LOS ANGELES — Organizations representing Hispanics, Asian-Americans and Native Americans, who joined with the NAACP in 2000 to increase minority hiring in the TV industry, are broadening their focus to the big screen.

The Multi-Ethnic Media Coalition called Thursday on Sony, Warner Bros., Fox, Universal, Paramount and Disney to enter discussions aimed at bringing full diversity to on- and off-camera jobs, including the executive ranks.

The uproar over this year’s all-white cast of Academy Award acting nominees helped set the stage for the new effort, coalition leaders said. Latino representation in the nominees was only behind the camera, led by the Mexican filmmakers of “The Revenant”: director Alejandro Inarritu and cinematographer Emmanuel Lubezki.

“Now is the time, while there’s a lot of attention focused on this,” said Daniel Mayeda, co-chair of the Asian Pacific American Media Coalition, one of the umbrella group’s members.

While the movie academy hastily adopted new rules aimed at breaking up future white monopolies for the Oscars, the studios and their hiring practices are the root of the problem, he said.

“We can have the most diverse set of awards voters, but we’re not going to have any nominations or wins for people of color if there are no roles,” Mayeda said.

The battle isn’t the same for every ethnic group.

While all minorities struggle to gain a foothold in films, it’s non-blacks who face the stiffest challenge. Jan. 30’s Screen Actors Guild Awards offered a dramatic illustration: There were a number of minority winners, including Idris Elba, Uzo Aduba, Queen Latifah and Viola Davis, all of them black.

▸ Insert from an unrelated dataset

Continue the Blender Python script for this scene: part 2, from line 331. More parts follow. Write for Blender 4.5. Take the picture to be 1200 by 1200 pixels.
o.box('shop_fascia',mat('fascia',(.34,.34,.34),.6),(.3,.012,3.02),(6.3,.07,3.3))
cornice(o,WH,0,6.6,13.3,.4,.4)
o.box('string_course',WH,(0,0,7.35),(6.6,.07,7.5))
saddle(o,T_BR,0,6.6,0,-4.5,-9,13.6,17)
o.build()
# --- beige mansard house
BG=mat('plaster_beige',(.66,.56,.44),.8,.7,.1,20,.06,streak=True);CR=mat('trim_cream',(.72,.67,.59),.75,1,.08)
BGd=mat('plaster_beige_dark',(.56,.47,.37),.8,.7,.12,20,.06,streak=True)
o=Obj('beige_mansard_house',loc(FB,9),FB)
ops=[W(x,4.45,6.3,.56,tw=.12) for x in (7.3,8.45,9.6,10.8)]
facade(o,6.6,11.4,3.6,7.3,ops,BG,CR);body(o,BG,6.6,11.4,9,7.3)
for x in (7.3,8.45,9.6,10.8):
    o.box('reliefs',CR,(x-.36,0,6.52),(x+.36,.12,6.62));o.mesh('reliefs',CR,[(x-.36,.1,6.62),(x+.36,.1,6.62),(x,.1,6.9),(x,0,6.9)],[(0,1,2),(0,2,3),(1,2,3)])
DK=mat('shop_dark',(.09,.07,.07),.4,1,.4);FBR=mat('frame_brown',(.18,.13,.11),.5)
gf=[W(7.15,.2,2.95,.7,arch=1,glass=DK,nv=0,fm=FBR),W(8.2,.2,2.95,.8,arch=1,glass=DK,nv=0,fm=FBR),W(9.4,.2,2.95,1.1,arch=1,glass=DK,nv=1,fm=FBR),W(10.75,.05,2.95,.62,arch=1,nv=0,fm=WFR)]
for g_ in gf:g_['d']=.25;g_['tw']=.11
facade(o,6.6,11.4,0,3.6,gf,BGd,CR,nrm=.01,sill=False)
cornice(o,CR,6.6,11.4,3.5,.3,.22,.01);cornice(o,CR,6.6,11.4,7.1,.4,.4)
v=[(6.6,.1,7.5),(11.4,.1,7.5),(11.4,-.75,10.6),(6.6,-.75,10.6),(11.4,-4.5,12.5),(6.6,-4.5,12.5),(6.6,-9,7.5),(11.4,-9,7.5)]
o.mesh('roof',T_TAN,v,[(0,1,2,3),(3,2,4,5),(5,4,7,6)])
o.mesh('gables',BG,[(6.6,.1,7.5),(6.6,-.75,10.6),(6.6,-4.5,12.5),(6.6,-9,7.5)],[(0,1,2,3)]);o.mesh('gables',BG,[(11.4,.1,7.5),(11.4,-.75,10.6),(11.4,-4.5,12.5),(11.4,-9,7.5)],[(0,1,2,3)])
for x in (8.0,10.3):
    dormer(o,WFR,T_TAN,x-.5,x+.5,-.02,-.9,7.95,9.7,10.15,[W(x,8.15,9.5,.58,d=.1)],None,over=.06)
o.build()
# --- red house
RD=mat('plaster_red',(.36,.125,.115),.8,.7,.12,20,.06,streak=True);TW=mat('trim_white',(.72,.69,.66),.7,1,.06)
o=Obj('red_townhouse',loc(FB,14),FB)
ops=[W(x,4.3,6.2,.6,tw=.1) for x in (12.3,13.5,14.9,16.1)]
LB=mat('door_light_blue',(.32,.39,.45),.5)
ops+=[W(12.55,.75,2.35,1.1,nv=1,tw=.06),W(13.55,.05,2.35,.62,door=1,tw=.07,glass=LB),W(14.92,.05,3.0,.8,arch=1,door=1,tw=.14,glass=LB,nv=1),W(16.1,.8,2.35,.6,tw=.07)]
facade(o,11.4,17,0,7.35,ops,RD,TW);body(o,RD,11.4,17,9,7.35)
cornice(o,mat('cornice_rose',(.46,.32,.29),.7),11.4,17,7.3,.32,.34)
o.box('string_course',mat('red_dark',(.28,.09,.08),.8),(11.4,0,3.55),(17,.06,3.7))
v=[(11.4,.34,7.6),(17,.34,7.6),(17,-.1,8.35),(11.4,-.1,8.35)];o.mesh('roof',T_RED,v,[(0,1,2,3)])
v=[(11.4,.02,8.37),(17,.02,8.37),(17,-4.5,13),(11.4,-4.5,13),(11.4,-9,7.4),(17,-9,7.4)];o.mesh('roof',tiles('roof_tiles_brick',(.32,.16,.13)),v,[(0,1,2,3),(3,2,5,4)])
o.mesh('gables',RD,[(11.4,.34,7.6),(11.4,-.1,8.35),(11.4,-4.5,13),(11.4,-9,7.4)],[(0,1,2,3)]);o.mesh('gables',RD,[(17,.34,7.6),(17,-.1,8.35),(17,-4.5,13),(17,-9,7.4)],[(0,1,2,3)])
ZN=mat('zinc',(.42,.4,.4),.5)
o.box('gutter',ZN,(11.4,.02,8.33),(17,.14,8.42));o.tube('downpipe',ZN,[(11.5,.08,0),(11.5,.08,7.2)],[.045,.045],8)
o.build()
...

Mayeda called their recognition “fantastic,” but said the diversity discussion has become “a little binary, a little black and white.”

Don Cheadle made a similar point during a recent interview with The Associated Press.

“Diverse doesn’t just mean more black people,” he said during the Sundance Film Festival last month. “Diverse means more representation from the entire diaspora of what the United States has to offer, not just one particular minority group.”